The property appraiser currently has 33 open cases filed against him by Disney, said Beth Watson, who works as a communications and external affairs manager for Singh. But this latest suit, which disputes the market value of the hotel for the 2015 tax year, claimed the methodology used to assess the resort’s value at $336.9 million was flawed. Instead, Disney believes the value should have been $188,673,081, according to court documents.

In the 2014 tax year, the resort was valued at $154.2 million, meaning its appraised value increased 118% in 2015. According to court documents, the increase was partially because the OCPA office included the revenue generated from retail shops and restaurants located on the property to assess the resort’s value — an income of $73.7 million.

“The property appraiser … included approximately $74 million of ancillary income from Disney’s sale of food, beverages, merchandise and other goods and services attributed to retail and restaurant shops operating on the premises of the Yacht and Beach Club,” court documents state. “The main issue, in this case, is whether it was legally proper to include this ancillary income in determining the just value of said property.”

According to court documents, Disney had never had to provide income or expense information to the OCPA’s office for the preceding 28 years, but for the 2015 tax year, the OCPA requested such information to complete its appraisal. However, Disney declined to provide it, which was its right, courts documents state.

“(Because) Disney did not provide the specific income and expense figures requested, the property appraiser had to use its best efforts to determine said income and expense figures using other methods,” court documents state.

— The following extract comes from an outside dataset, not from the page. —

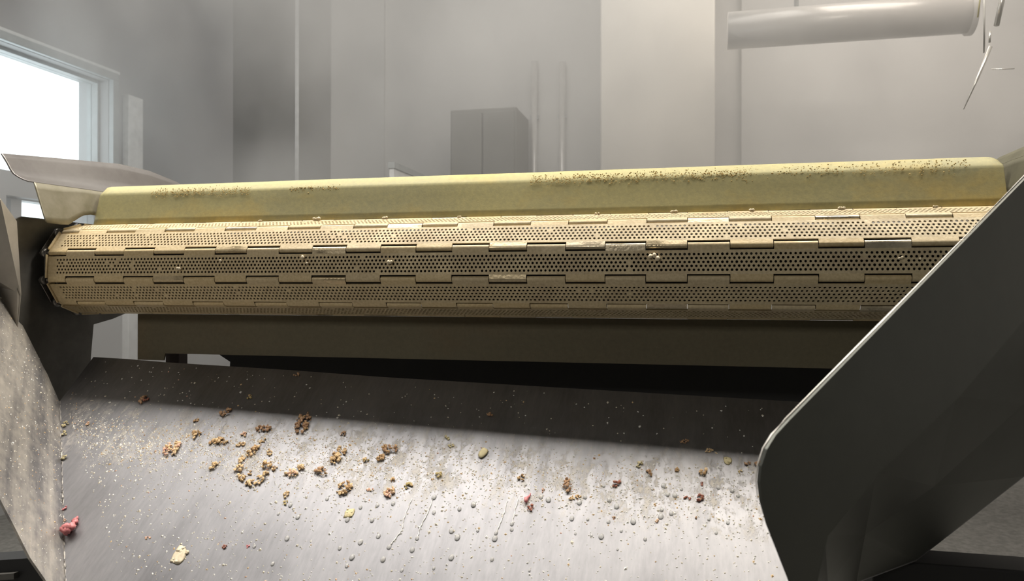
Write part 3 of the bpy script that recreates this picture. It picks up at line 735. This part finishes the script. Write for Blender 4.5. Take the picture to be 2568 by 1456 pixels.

Disney later submitted the requested income and expense information and hired experts to counter OCPA’s calculation, but the court determined it was too late. However, it did allow Disney to challenge OCPA’s use of ancillary income in its assessment.

Ultimately, the court determined the income approach was the most appropriate method of appraisal for the resort. So it used figures and expenses as calculated by Disney’s own experts, but excluded the ancillary income of $73.7 million used by the OCPA and replaced it with the projected rental income from the resort’s restaurant and retail operations, which amounted to $1.74 million.

In the end, the court’s revised calculations for the 1,197-room hotel totaled $209 million.

But Singh challenges the hybrid methodology the judge used to come up with the revised value in the July 2018 ruling. Singh said standard appraisal methodologies for hotels include all sources of additional income — not just the rooms. 

Singh expects a revision of Judge Thomas Turner’s ruling will reveal the court made an error in its calculation. To support his point, Singh emphasized the Dr. Phillips Center for the Performing Arts, located on a site about one-tenth of the size of the resort (6.6-acres) in downtown Orlando, has a market value of $254 million.

“We are confident that a closer review of the calculations used to determine value will result in the ruling being overturned,” Singh said. “It is simply illogical that The Yacht and Beach Club — with nearly 1,200 guest rooms and (more than) 100,000 square feet of meeting space — has a market value of $209 million.”